Une définition problématique
La question de la définition du terrorisme dans le contexte cambodgien reste floue. À l’échelle mondiale, il n’existe pas de consensus sur cette notion. Mais selon les Nations unies, le terrorisme implique l'usage de la violence pour inspirer la peur et atteindre des objectifs politiques ou idéologiques.
Sok Sam Oeun, avocat, cité par Cambodianess, souligne que le terme peut être interprété de diverses façons : « Les terroristes sont ceux qui créent des menaces réelles, comme les attentats à la bombe. Mais s'opposer pacifiquement au gouvernement n'entre pas dans cette catégorie », précise-t-il. La Constitution cambodgienne garantit la liberté d'expression, ce qui rend cette proposition de loi controversée.

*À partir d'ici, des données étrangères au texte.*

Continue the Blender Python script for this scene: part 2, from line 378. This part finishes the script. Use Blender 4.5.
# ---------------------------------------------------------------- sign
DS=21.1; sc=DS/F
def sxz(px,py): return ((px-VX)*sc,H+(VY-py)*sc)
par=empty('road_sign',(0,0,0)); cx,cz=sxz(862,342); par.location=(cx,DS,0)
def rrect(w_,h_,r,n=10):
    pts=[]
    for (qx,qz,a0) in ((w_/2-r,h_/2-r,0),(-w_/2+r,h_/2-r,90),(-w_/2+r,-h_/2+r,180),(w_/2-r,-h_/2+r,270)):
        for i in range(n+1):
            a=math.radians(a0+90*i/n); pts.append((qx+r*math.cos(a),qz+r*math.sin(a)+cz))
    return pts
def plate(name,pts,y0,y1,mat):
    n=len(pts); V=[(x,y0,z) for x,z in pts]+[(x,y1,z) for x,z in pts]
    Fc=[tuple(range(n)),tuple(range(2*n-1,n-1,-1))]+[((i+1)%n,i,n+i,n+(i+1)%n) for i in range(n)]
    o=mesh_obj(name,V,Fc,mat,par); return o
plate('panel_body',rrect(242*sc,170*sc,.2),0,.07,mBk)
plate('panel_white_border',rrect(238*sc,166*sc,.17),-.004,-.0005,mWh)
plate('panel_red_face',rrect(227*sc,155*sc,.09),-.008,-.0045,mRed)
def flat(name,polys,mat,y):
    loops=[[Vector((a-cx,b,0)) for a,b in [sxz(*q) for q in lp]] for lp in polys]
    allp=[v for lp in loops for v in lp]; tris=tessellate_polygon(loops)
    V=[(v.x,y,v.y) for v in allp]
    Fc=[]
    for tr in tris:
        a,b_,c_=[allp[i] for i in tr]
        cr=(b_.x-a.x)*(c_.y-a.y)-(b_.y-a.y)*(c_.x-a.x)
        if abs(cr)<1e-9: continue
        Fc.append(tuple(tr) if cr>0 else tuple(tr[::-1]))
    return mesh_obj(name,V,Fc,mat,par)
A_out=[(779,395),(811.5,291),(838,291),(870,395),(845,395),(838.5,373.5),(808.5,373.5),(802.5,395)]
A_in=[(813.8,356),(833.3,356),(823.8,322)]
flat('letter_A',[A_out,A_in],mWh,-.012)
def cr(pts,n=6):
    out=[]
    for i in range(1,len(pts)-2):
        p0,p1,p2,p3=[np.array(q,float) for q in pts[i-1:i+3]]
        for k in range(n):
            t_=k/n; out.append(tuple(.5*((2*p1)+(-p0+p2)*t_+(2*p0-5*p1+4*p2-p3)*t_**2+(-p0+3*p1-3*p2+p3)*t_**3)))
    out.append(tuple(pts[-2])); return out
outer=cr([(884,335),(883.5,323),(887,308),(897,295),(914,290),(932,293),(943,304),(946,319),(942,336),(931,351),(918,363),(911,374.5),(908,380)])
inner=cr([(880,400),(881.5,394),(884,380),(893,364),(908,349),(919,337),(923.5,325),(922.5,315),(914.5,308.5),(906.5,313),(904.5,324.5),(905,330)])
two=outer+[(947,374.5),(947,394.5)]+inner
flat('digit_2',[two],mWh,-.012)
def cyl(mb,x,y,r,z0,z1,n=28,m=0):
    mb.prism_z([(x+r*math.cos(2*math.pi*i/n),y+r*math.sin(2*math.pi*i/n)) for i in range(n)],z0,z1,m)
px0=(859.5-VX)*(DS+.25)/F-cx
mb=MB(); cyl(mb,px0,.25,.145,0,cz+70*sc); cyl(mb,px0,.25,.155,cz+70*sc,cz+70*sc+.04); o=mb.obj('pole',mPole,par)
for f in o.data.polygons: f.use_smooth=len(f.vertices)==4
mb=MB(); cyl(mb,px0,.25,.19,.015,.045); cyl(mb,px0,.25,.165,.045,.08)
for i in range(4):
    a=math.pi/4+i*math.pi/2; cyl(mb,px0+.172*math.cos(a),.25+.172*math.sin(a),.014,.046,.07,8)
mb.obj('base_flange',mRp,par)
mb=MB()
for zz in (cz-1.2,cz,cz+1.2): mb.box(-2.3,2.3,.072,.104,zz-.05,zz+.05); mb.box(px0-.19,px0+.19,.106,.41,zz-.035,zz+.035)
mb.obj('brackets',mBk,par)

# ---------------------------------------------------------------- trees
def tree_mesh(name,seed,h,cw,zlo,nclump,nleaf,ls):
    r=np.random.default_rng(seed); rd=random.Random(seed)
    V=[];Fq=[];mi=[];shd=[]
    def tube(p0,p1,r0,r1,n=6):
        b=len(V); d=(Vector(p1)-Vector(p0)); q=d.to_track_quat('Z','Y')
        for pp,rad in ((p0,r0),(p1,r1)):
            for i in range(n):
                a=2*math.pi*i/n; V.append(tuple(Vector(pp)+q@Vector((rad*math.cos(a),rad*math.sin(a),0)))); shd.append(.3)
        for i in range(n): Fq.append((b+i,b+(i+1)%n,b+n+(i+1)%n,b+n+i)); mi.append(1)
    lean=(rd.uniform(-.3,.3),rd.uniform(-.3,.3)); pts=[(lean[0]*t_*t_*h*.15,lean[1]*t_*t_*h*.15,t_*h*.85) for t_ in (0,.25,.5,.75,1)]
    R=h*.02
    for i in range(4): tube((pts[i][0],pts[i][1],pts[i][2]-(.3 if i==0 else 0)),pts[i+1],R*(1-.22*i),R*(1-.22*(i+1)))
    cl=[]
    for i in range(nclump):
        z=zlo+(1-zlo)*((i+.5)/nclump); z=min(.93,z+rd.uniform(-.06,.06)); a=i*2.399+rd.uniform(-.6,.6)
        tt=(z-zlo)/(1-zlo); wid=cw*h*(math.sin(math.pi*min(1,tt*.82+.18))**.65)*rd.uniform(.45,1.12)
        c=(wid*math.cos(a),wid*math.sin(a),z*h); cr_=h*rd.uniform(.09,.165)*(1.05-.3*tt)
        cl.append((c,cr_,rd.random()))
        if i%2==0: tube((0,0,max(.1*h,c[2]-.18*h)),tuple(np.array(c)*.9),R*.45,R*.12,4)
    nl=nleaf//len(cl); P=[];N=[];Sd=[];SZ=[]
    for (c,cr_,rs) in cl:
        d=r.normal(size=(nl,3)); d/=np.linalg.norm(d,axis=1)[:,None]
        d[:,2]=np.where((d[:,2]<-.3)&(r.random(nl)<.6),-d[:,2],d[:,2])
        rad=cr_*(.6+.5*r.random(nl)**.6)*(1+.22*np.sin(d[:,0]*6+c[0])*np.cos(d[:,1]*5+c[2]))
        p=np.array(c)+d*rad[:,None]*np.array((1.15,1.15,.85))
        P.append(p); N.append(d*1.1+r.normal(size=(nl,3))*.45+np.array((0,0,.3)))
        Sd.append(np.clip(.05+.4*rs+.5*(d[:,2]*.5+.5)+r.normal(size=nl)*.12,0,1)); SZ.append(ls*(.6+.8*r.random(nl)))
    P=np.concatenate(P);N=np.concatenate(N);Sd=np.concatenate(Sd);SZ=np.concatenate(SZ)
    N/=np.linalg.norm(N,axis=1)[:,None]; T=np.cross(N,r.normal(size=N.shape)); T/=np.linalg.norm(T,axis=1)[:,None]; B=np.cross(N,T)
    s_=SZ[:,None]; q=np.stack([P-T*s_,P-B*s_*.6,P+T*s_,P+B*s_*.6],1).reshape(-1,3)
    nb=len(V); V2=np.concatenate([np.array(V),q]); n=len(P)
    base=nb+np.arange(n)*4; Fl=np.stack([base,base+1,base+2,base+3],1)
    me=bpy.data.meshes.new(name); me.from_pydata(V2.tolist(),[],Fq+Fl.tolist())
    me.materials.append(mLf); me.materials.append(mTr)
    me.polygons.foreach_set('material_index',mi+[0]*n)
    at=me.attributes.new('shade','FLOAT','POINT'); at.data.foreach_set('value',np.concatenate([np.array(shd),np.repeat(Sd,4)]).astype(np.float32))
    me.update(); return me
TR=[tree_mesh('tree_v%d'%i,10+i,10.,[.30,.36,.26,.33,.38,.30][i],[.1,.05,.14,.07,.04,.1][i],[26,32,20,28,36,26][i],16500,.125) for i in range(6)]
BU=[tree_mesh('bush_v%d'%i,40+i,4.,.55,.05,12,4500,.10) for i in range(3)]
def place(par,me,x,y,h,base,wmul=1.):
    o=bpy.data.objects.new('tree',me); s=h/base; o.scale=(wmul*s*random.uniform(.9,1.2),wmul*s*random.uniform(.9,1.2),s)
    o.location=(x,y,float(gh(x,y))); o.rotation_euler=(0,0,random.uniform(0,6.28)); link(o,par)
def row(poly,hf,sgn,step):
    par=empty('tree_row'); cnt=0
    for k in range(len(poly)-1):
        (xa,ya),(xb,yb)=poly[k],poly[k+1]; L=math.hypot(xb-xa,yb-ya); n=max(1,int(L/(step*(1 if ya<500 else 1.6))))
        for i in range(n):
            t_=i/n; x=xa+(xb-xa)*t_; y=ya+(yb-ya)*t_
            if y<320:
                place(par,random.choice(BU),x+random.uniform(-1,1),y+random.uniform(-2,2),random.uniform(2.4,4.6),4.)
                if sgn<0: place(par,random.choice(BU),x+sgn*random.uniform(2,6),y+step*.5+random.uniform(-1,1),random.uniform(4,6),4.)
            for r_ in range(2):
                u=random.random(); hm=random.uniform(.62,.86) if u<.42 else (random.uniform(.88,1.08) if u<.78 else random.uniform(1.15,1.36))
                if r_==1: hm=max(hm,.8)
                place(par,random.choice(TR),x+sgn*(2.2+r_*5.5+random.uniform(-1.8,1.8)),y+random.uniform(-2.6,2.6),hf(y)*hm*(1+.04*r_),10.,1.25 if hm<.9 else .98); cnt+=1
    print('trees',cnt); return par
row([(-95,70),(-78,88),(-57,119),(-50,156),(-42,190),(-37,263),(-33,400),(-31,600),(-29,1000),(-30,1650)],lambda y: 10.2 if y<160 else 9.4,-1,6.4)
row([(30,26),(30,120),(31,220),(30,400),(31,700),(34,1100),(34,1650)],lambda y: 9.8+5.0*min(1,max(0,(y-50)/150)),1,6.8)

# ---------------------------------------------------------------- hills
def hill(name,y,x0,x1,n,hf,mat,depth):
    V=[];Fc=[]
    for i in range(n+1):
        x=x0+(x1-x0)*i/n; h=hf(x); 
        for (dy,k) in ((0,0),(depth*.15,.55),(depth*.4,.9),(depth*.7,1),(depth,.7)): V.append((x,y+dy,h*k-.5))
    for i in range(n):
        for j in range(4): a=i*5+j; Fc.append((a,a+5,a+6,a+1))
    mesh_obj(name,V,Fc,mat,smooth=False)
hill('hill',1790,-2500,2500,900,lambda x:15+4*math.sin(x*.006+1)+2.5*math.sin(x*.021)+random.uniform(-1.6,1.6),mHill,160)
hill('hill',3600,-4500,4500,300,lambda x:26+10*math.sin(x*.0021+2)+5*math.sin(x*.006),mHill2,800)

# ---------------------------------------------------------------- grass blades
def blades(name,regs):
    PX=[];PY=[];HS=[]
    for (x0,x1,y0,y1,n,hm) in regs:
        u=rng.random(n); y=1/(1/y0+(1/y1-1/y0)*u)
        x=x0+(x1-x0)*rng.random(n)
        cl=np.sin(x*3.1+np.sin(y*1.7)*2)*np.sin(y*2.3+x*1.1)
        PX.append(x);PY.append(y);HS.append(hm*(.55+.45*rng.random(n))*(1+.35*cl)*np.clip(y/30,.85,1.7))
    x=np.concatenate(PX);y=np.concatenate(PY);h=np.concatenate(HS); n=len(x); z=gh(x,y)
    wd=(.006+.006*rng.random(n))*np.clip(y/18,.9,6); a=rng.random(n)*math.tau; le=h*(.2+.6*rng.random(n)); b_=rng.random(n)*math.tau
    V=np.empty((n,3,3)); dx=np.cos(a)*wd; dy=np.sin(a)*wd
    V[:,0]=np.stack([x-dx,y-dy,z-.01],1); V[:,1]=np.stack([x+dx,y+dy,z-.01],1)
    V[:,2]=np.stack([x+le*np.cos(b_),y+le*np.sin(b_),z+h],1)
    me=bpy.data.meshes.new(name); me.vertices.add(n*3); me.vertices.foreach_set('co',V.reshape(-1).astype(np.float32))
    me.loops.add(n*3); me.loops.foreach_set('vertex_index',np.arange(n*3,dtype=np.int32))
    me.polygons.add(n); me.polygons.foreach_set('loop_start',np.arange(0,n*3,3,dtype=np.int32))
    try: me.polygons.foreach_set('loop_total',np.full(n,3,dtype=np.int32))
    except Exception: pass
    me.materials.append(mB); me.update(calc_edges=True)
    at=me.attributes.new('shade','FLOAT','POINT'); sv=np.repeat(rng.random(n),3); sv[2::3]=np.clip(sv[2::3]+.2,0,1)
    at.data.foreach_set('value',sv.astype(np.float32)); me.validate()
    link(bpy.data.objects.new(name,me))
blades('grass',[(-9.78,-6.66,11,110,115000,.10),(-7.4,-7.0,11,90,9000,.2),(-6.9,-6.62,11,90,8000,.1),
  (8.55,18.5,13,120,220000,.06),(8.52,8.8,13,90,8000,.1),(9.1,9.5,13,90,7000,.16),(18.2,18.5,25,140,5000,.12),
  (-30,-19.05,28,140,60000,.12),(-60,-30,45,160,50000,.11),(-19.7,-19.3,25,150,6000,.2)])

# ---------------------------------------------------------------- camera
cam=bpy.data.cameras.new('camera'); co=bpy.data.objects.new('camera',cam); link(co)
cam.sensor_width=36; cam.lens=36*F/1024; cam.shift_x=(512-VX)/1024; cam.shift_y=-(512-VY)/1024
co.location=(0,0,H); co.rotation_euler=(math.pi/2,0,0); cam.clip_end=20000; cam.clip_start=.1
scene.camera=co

Les coûts diplomatiques d’une telle loi
Pour Sam Seun, analyste au sein de l'Académie Royale du Cambodge, cité par la même source, cette loi n'est pas une priorité. Il estime que le gouvernement devrait concentrer ses efforts sur le développement rural, la création d'emplois et l'accès à des marchés équitables pour les agriculteurs.
« Ce n’est pas le moment d’introduire une telle loi », déclare-t-il. « Le gouvernement devrait d'abord appliquer efficacement les lois existantes et s'assurer que les citoyens se sentent réellement en sécurité. »
Adopter une telle législation pourrait également nuire à l'image internationale du Cambodge. Sam Seun rappelle que le pays dépend encore de relations favorables avec l’Union européenne et les États-Unis, notamment pour préserver les privilèges commerciaux tels que l’EBA (Everything But Arms) et le SGP (Système de Préférences Généralisées).
« Introduire cette loi pourrait provoquer des critiques internationales et affaiblir les relations avec les investisseurs étrangers », avertit-il.
Un danger pour la démocratie ?
Selon Sok Sam Oeun, le Cambodge, en tant que pays démocratique, doit préserver la liberté d'expression. Il rappelle que d'autres lois, comme celle sur la lutte contre le blanchiment d'argent et le financement du terrorisme, couvrent déjà certaines des préoccupations soulevées par le président du Sénat.
« Ajouter une nouvelle loi pourrait être perçu comme un pas en arrière pour la démocratie cambodgienne », conclut-il.